Since it was launched in 2004, the research group Locus Sonus has been working on artistic possibilities arising from the intersection of networked and acoustic or local audio spaces. The first projects, Locustream & Wimicam, were developed from experimentation using audio streaming techniques, and engage with problematic related to the use of flux for artistic purposes (flux understood here as a continually updating medium) in local and networked environments. Today our research is grouped under two main headings Field Spatialization and Networked Sonic Spaces. Our research is fundamentally practice based aiming to create a corpus of artistic experimentation around a common problematic. The forms emanating from this activity are « verified » essentially through their presentation in public contexts.

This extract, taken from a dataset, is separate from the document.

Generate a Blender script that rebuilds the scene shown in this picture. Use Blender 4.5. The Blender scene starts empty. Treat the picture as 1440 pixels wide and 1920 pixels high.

The choice of implementing this research within the art education environment is prompted by the current renewal of techniques and art-forms which are at the intersection of the visual arts and music.
The marriage of sound and space (sound problematized by space and visa versa) is at the heart of our research and experimentation, the main pivot of our investigations. A number of different forms are experimented within the group, ranging from concert/performance, through installation to web-based projects. The elaboration of these different types of proposition implies the development of appropriate systems for the restitution and diffusion of acoustic and electronic sound, of apparatus and devices such as instruments, computer programs, interfaces and the invention of processes, protocols and concepts. The main part of our current investigation concerns the transport of sound (and sound ambiances) which has lead to the construction of streaming systems as well as sensorial and experiential environments which favour different listening experiences, synchronous and asynchronous, local, distant, geographically identified, autophone and chronotope: the networked sonic spaces. .
Our current questioning of networked sound spaces is centered on modification of perception and usage of space, the conditions which these modifications require or imply and the way that these conditions are implemented into systems which interact with a place or several places simultaneously. The artistic dimension of this networking of spaces refers not so much to existing forms such as remote concerts, or remote interactive systems, as to the social dimensions inherent to the creation of a circle (i.e. a social circle) or the participation in a game.
Critical analysis plays a large part in our research, and has largely developed through exchanges with researchers working close to us in the areas of sociology, epistemology, esthetics and sound anthropology .
This exploration of networked spatial systems reveals and clarifies the context in which new audio practices are developing between physical and virtual spaces while offering a new experimental dimension in audio art and music.